In an employer-employee relationship, the liability of each one is clearly identified, but when other persons intervene, whether natural or juridical, the scope of the employer’s liability becomes complete, as well as the application of “solidarity“. Since several decades ago, our legislators saw the need to protect the payment of social benefits of workers precisely when other persons intervene, and it is therefore relevant to understand their differences, as well as their liability to the employee, among which we can point out the following according to our labor legislation:
- Intermediary: The International Labor Organization (ILO), in convention number 86 called “Subcontracted Labor”, conceptualizes it as: “a natural or legal person that makes workers available to a user company on a subcontracting basis, without formally acquiring the status of employer of those workers”. We can identify that its main characteristic is that it hires employees in its own name to perform work for the benefit of an employer, i.e., the intermediary is only a link between the employer who requires labor and the workers who require a job. In which case, the employer is jointly and severally liable for the obligations of the employees for the payment of all labor benefits, due to the intermediary’s management. Therefore, the following question arises: When can we identify an intermediary? We can affirm, based on the definition and the elements provided by the referred convention, that it will be when the work performed is carried out without autonomy, that is to say, that this (the intermediary), is only limited to execute the actions emanated through a mandate and consequently all the risks of the execution of the entrusted work are assumed jointly and severally by “the employer”.

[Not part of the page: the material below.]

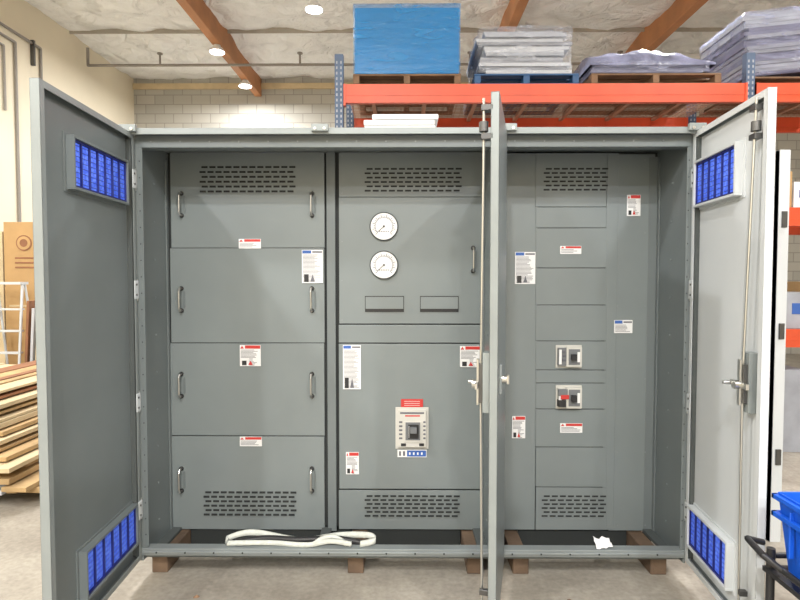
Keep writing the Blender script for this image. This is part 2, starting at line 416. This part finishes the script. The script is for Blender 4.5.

It is important to refer to the Central American region, where we find that the legislators attribute to the owners of the work “joint and several liability” in the payment of all social rights arising from the relationship originated between “the intermediary” and “the employee“, this leads to ensure, in favor of the latter, the payment of all his rights and social benefits arising from the contractual relationship.
- Contractors: regarding contractors, we find a uniform definition: they are those persons (natural or legal) who contract the execution of one or several works or tasks for the benefit of others, for a determined price, assuming all the risks to perform them with their own means, with technical and managerial freedom, and are considered true employers of their workers, and not representatives or simple intermediaries.
Specifically in the Honduran legislation, we find that, as a general rule, the beneficiary of the work, owner of the work or industrial base, will be jointly and severally liable with “the contractor” for the value of the salaries and the benefits and indemnities to which the employees are entitled, and exceptionally is exempted from such liability, in those cases in which the work performed is outside the normal activity of its company or business. An example applicable to this exception could be the provision of private security guard services provided to a textile company through a contractor company. In this example, we can determine that the purpose of the company is the manufacture of garments and not the guarding service, in which case, the employee who performs the guarding functions can only claim his rights from the contractor, and not from the owner of the work.
- Private Employment Agencies: is a natural or legal person, independent from the authorities, that provides services aimed at linking offers and demands for employment. These agencies cannot provide intermediation services and/or contractors, as it is regulated in agreement 141-2012 regarding the Regulation for the Operation of Private Employment Agencies (AEP) and Related Services, reformed by agreement 155-2017, where it is legalized to charge up to a maximum of 50% of a salary to the job seeker.
Frequently, we can find the companies called “outsourcing” which will respond to the employees and/or employers or owners of the work as “intermediaries” or “contractors”, depending on whether they meet the requirements or elements detailed in paragraphs 1) and 2) above.
Likewise, we consider that it is of utmost importance to point out that many countries have implemented regulations with the purpose of protecting the rights of workers arising from an employment relationship, in the case of the Republic of Chile, specifically in Article 183 of the Labor Code, which states that “the main company shall have the right to be informed by the contractors about the amount and state of compliance with the labor and social security obligations that correspond to them with respect to their workers, as well as the same type of obligations that subcontractors have with their workers. Contractors shall have the same right with respect to their subcontractors, which must be evidenced by certificates issued by the Labor Inspection, and if compliance with labor obligations is not evidenced, the main company may withhold any amount owed to the contractor or intermediary, in order to comply with the outsourced labor obligations by paying the worker by subrogation”. However, taking this example, our Central American legislation has not yet issued regulations of this nature, however, the main companies or owners of the work, before potential claims for being jointly and severally liable, must agree from the civil sphere the obligations and rights that according to their operation are necessary to safeguard their patrimony before an execution for being considered jointly and severally liable.